**EXERCISE DESCRIPTION**: Note each line that includes the word "this". Copy those lines.

Scene modeling code data
________________
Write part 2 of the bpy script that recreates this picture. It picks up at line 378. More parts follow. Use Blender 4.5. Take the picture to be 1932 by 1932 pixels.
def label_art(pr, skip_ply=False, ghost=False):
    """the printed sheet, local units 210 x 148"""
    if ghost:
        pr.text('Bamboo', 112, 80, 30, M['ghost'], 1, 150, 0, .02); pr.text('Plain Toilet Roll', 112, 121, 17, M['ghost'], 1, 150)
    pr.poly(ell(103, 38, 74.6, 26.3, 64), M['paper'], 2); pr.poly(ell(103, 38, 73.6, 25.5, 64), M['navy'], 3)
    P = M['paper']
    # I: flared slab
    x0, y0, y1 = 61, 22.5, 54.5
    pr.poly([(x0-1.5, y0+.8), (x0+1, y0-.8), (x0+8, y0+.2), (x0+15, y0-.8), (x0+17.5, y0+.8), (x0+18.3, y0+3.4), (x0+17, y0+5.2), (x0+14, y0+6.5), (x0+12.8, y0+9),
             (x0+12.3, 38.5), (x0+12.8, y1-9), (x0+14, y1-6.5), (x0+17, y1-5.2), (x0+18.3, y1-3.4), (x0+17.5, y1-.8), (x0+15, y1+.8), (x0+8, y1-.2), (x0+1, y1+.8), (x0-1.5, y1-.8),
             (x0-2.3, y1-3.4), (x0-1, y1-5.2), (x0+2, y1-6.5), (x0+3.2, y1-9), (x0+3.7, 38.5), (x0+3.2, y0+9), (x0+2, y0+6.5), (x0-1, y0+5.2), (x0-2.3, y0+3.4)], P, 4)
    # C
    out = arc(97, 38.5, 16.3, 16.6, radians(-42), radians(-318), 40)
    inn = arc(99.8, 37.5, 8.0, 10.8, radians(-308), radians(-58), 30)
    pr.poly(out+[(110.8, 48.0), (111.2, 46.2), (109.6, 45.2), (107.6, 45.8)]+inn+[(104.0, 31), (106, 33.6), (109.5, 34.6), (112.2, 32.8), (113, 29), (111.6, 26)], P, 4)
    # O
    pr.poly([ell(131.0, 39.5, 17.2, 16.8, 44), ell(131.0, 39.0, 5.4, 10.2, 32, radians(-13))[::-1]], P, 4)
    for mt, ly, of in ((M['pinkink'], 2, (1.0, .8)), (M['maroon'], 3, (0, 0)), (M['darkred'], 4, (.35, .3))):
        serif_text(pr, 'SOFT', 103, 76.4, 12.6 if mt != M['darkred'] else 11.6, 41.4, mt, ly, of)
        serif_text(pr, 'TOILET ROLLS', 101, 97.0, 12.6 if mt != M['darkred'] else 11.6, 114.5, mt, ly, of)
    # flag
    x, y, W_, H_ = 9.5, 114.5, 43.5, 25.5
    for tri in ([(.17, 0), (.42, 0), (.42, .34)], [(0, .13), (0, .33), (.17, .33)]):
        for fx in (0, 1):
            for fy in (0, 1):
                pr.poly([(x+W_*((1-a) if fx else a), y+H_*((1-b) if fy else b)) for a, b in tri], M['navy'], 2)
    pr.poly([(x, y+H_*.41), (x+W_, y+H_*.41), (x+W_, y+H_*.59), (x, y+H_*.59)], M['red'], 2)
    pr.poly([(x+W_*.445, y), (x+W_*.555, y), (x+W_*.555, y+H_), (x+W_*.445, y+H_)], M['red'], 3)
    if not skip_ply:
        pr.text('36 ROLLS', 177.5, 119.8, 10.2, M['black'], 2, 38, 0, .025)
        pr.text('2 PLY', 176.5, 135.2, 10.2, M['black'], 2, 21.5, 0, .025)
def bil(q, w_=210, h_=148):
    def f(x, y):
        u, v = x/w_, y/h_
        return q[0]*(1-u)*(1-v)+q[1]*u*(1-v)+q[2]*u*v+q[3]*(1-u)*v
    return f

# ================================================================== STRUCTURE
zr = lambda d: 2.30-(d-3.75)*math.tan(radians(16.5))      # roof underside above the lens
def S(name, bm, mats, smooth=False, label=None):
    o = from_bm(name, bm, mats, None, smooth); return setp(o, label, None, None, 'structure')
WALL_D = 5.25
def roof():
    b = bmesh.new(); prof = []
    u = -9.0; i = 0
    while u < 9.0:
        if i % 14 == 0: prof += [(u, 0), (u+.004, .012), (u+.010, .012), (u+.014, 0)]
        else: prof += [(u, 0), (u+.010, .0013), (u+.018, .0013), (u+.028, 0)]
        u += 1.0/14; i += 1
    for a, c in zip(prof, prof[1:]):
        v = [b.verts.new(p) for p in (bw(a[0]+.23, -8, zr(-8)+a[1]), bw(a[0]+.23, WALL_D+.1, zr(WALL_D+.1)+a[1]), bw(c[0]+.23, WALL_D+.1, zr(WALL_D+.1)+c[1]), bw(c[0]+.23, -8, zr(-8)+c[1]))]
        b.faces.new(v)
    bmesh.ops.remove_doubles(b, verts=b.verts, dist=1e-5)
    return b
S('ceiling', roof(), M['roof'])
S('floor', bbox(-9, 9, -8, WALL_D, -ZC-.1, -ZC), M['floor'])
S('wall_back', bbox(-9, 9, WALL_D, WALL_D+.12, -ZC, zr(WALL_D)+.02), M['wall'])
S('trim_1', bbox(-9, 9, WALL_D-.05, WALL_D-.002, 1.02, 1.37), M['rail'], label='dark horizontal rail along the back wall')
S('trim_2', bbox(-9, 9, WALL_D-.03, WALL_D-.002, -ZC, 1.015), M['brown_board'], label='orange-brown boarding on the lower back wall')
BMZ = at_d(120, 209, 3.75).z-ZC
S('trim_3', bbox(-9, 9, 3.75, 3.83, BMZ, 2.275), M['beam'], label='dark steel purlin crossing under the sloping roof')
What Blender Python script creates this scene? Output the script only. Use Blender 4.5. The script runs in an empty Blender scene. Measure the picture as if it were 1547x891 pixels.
________________
**EXPECTED ANSWER**:
Write part 2 of the bpy script that recreates this picture. It picks up at line 378. More parts follow. Use Blender 4.5. Take the picture to be 1932 by 1932 pixels.
What Blender Python script creates this scene? Output the script only. Use Blender 4.5. The script runs in an empty Blender scene. Measure the picture as if it were 1547x891 pixels.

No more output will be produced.